Early Rabbinic Literature
Rabbinic writings sit in a frustrating position for the present study, not least due to their internal diversity. On the one hand, they provide clearly-stated and strongly worded civilian opinion on the Roman army and so are invaluable for this purpose.[1] The rabbinic authors express, seemingly with little self-consciousness, easily discerned assumptions about the role of regional soldiers. A set of particularly vivid examples comes in the presumption that occupying soldiers were prone to sexually assaulting and raping Jewish women.[2] The candor of rabbinic discussion indicates that these are often not intended as polemic, but rather involve real-life concerns within rabbinic social life.
On the other hand, there are two major issues precluding their unimpeded applicability to the present study. First is the well known issue of dating, since these writings were composed far later than the period of concern. Indeed, composition began well after the transformative events of the Bar Kokhba War, when the Roman military came to serve as an occupying force quite distinct from even the early post-Judaean War period (the foreignness of the Roman army is a common theme as well).[3] This is noticeably different from the provincial character of pre-Judaean War soldiers, as well as the relative degree of autonomy provincial politicians wielded over these forces.
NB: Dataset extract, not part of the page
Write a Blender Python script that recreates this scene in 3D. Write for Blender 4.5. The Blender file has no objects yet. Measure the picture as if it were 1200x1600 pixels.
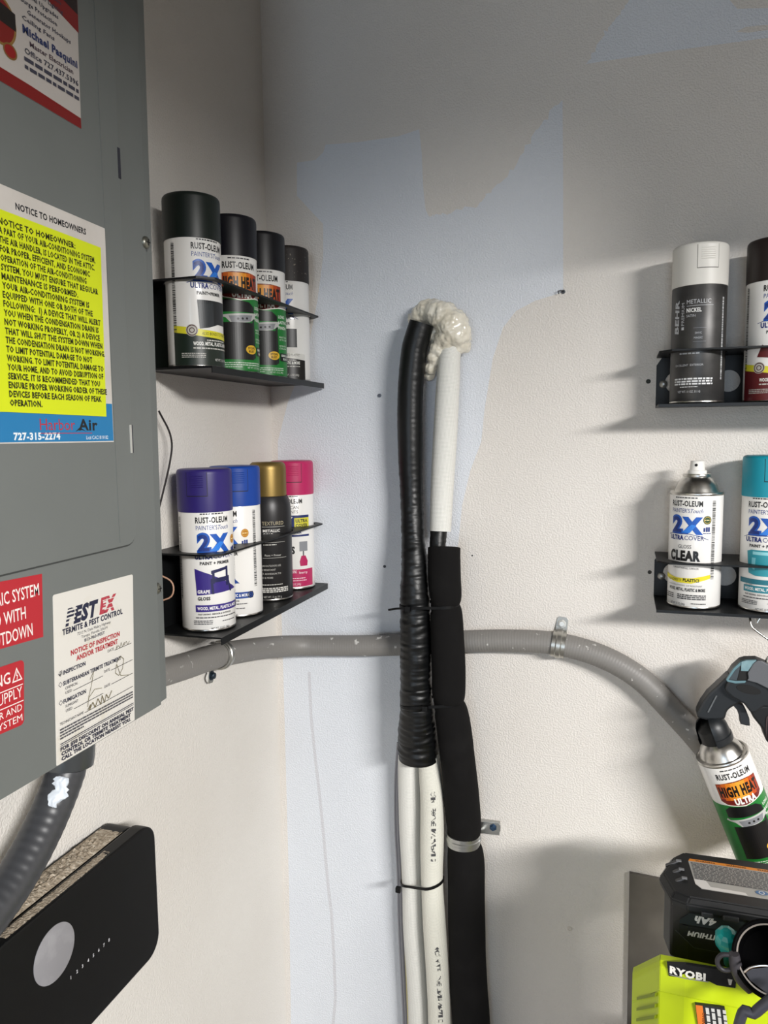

The character of day-to-day soldier-civilian interactions were determined in large part by the role of the force in the region and so were extremely different on either side of the Bar Kokhba War, just as they were with the Judaean War. Garrisons continually spread across Palestine after the Judaean War, but this process was expedited after the Bar Kokhba War; the salience of the military to rabbinic memory was no doubt due to its increased relevance in this later time.
A second problem is the tendentiousness in rabbinic depiction of Rome and its ensigns. Pervading these depictions is a theme of cruelty and malice.[4] Beyond the expected problems of numerical exaggeration of Jews slaughtered (“Hadrian slew eighty thousand myriads of human beings at Bethar”),[5] most non-legal rabbinic discussion of soldiers indicates extreme contempt for their often-vicarious participation in brutality against the Jews of Palestine. In short, narrative and poetic discussion of the army holds little of value, though pre-Bar Kokhba legal sources may be of some utility.
[1] Isaac, Benjamin. 1992. The Limits of Empire: The Roman Army in the East. Revised ed. Oxford: Clarendon, pp. 115-118.
[2] See, e.g., y. Ned. 11.42d; m. Ketub. 2.9; t. Ketub. 4.5; b. Ketub. 51b; y. Ketub. 2.26d.
[3] To list only a few of the changes from the pre-Bar Kokhba era (i.e., beyond those discussed in chapter 5): the change of Jerusalem to Aelia Capitolina as a Roman colony; enduring resentment associated with the temple’s destruction; exclusion of Jews from Aelia Capitolina; general absence of Jewish political power and Jews in positions of political power; renaming of the province from the historically significant “Judaea” to the spiteful “Syria Palaestina”; etc., etc.
[4] Hadas-Lebel, Mireille. 2005. Jerusalem against Rome. Translated by Robyn Fréchet. Interdisciplinary Studies in Ancient Culture and Religion 7. Leuven: Peeters University Press, pp. 231-242, 398-409.
[5] Rab. (Lam.) 2.2-4, quoted in Hadas-Lebel, Jerusalem against Rome, 399.